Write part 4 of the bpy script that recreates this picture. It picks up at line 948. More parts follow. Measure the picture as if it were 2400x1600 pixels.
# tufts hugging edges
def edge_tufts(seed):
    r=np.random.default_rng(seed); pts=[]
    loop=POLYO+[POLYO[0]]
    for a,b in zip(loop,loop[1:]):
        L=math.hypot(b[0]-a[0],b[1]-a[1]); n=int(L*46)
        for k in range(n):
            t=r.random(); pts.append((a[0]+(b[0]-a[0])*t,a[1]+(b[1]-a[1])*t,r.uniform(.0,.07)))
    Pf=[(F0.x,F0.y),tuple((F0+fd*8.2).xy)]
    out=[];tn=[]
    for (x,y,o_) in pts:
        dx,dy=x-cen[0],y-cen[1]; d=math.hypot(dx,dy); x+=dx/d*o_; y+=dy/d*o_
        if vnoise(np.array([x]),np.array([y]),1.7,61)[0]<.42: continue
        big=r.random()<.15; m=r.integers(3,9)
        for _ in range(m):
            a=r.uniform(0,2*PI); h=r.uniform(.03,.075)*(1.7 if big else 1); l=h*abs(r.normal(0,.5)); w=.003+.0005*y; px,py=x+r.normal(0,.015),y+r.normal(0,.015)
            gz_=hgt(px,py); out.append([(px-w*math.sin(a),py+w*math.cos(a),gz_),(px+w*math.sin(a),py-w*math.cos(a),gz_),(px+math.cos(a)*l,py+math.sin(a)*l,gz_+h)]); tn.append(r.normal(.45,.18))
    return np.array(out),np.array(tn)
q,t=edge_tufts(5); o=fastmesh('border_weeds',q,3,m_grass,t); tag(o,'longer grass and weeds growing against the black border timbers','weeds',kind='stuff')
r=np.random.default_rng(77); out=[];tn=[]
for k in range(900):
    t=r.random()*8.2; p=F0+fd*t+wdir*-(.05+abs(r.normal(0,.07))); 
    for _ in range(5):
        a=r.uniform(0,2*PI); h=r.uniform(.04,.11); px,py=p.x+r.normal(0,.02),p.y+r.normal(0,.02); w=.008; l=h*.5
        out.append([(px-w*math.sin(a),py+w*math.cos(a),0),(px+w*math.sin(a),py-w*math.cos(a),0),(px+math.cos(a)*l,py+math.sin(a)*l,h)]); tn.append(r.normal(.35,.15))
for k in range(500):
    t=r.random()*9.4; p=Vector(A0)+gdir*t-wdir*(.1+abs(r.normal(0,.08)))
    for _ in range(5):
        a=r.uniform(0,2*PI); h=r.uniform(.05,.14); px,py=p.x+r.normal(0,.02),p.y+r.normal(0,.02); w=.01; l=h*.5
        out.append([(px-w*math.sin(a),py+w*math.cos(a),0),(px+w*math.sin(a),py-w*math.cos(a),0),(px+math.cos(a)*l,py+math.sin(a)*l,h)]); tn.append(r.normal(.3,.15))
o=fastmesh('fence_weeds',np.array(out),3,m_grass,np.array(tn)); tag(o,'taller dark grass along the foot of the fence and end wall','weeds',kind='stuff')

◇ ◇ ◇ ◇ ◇

#### Exercise instructions
Take the material above and return all of it exactly.

#### Solution
Write part 4 of the bpy script that recreates this picture. It picks up at line 948. More parts follow. Measure the picture as if it were 2400x1600 pixels.
# tufts hugging edges
def edge_tufts(seed):
    r=np.random.default_rng(seed); pts=[]
    loop=POLYO+[POLYO[0]]
    for a,b in zip(loop,loop[1:]):
        L=math.hypot(b[0]-a[0],b[1]-a[1]); n=int(L*46)
        for k in range(n):
            t=r.random(); pts.append((a[0]+(b[0]-a[0])*t,a[1]+(b[1]-a[1])*t,r.uniform(.0,.07)))
    Pf=[(F0.x,F0.y),tuple((F0+fd*8.2).xy)]
    out=[];tn=[]
    for (x,y,o_) in pts:
        dx,dy=x-cen[0],y-cen[1]; d=math.hypot(dx,dy); x+=dx/d*o_; y+=dy/d*o_
        if vnoise(np.array([x]),np.array([y]),1.7,61)[0]<.42: continue
        big=r.random()<.15; m=r.integers(3,9)
        for _ in range(m):
            a=r.uniform(0,2*PI); h=r.uniform(.03,.075)*(1.7 if big else 1); l=h*abs(r.normal(0,.5)); w=.003+.0005*y; px,py=x+r.normal(0,.015),y+r.normal(0,.015)
            gz_=hgt(px,py); out.append([(px-w*math.sin(a),py+w*math.cos(a),gz_),(px+w*math.sin(a),py-w*math.cos(a),gz_),(px+math.cos(a)*l,py+math.sin(a)*l,gz_+h)]); tn.append(r.normal(.45,.18))
    return np.array(out),np.array(tn)
q,t=edge_tufts(5); o=fastmesh('border_weeds',q,3,m_grass,t); tag(o,'longer grass and weeds growing against the black border timbers','weeds',kind='stuff')
r=np.random.default_rng(77); out=[];tn=[]
for k in range(900):
    t=r.random()*8.2; p=F0+fd*t+wdir*-(.05+abs(r.normal(0,.07))); 
    for _ in range(5):
        a=r.uniform(0,2*PI); h=r.uniform(.04,.11); px,py=p.x+r.normal(0,.02),p.y+r.normal(0,.02); w=.008; l=h*.5
        out.append([(px-w*math.sin(a),py+w*math.cos(a),0),(px+w*math.sin(a),py-w*math.cos(a),0),(px+math.cos(a)*l,py+math.sin(a)*l,h)]); tn.append(r.normal(.35,.15))
for k in range(500):
    t=r.random()*9.4; p=Vector(A0)+gdir*t-wdir*(.1+abs(r.normal(0,.08)))
    for _ in range(5):
        a=r.uniform(0,2*PI); h=r.uniform(.05,.14); px,py=p.x+r.normal(0,.02),p.y+r.normal(0,.02); w=.01; l=h*.5
        out.append([(px-w*math.sin(a),py+w*math.cos(a),0),(px+w*math.sin(a),py-w*math.cos(a),0),(px+math.cos(a)*l,py+math.sin(a)*l,h)]); tn.append(r.normal(.3,.15))
o=fastmesh('fence_weeds',np.array(out),3,m_grass,np.array(tn)); tag(o,'taller dark grass along the foot of the fence and end wall','weeds',kind='stuff')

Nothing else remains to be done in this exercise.